そんな時、知人からすすめられたのが、一度も行ったことのない、喫茶店「山百合」の経営だった。
慶野さん:「仲のいい友人とか、家族とか、経験ないのにやれるわけないとか言われて、断ろうかなぐらいの。でも(前の店主に)直接会わないと失礼だなという、いろんな思いで鶴見に来て、このお店入って。店内初めて入ったら、本当に、わ~、すてきだな、残したいなと一目ぼれしちゃっての、今みたいな感じですね」
木をふんだんに使った、重厚感あふれる内装の随所にみられる、ちょっとしたこだわりに引かれ、店主になることを決意したという。

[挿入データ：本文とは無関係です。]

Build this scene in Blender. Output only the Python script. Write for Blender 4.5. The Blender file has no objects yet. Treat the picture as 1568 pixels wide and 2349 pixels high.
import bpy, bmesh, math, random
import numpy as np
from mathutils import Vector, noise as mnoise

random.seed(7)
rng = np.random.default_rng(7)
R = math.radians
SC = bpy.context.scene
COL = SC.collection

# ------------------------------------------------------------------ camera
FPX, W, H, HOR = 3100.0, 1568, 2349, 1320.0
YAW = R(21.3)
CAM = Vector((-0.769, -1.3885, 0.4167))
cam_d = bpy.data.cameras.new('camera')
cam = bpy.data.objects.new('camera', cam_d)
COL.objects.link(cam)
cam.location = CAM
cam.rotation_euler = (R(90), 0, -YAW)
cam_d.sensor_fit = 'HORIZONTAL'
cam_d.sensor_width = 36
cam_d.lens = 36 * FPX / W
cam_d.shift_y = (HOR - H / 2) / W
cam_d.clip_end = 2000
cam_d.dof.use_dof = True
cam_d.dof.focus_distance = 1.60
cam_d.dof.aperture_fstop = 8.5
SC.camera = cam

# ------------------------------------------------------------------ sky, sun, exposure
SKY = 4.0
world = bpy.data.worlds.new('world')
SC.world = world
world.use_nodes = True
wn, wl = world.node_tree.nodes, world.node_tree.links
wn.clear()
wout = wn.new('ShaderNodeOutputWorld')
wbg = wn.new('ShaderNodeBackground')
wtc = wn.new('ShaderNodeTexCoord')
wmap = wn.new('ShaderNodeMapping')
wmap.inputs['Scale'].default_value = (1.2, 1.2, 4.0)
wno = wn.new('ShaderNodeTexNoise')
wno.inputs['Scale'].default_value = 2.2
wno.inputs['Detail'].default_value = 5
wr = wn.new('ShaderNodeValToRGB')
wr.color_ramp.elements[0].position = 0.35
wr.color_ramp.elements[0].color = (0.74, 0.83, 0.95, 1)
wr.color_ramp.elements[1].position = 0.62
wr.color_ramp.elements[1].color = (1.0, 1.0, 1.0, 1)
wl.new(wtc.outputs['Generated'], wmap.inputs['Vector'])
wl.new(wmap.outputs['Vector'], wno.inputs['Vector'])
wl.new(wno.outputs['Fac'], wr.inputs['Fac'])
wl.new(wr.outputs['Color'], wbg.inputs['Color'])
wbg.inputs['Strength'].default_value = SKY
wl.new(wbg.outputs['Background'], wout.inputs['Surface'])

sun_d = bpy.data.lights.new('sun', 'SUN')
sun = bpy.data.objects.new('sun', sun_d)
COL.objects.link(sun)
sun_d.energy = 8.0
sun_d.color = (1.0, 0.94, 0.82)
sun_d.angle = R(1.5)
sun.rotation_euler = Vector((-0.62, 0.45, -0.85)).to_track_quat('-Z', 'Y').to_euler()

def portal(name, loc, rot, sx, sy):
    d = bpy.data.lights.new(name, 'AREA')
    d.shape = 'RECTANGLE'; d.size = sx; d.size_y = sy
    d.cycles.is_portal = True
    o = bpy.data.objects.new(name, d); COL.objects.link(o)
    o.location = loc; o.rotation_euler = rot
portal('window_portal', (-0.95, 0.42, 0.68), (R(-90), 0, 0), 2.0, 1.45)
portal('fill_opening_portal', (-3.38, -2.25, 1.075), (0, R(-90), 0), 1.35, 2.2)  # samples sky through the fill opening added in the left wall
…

慶野さん:「古いものは、新しくは作れないなと思って。誰かが維持して、守っていくしかないなと感じていて。お客さんが来てくれるからこそ、価値があるというか。喫茶文化を守りたいって言っているだけでは守れないと思って」
喫茶店文化を、存続させていきたいという強い思いで、店主となった慶野さん。彼女が作るコーヒーの味は…?
深みがあります。このお店で飲んでいるというのも、時がゆっくり流れていくような感じがします。
慶野さん:「人と人とで紡いでいくというか。色んな人の交流の場としても、やっぱり喫茶店は世の中に必要だなと思うので」
■喫茶での支出金額1位は…3年連続「岐阜市」
喫茶店の人気が若者の間で広まっているそうだが、全国の都市で、どこが一番喫茶店にお金を使っているのだろうか?
総務省の調査によると、全国の県庁所在地と政令指定都市の2人以上の世帯が、喫茶店で使う代金は岐阜市が1位。去年1年間では1万5616円で、独特なモーニング文化で知られる名古屋市は2位だった。
ちなみに岐阜市の1位は3年連続で、金額も全国平均7527円のおよそ2倍以上。岐阜市が「喫茶王国」としての地位を固めつつある。
■岐阜の喫茶店シンボルは「黄色い回転灯」
では、なぜ岐阜に喫茶文化が浸透しているのか。
岐阜県喫茶組合の牧野義春事務局長によると、「そもそも岐阜では1965年ごろから地場の繊維産業が盛り上がり、駅前には問屋街があり、県外からバイヤーが訪れていた」そうだ。
そこで、商談する際に、工場ではうるさいので気軽に打ち合わせできる場として重宝されたのが喫茶店だったという。
また、岐阜の喫茶店のシンボルとなっているものが、看板の上についている「黄色い回転灯」だという。
牧野事務局長は「岐阜の喫茶店は、通りから1本入ったところに多くあった。また、車社会の岐阜で遠くからでも目に付くように、回転灯が使われるようになった。郊外の幹線道路でもおなじみの風景になった」と話している。
■「喫茶・モーニング」」定着へ キャンペーン実施
岐阜市は喫茶店での支出3年連続1位となったことを受け、岐阜市といえば「喫茶・モーニング」というイメージ定着と魅力発信のため1億200万円の予算で、今月1日から来月27日までキャンペーンを実施している。
対象の喫茶店で一部のQRコードを使ったキャッシュレス決済をすると最大30%のポイントが還元されるということだ。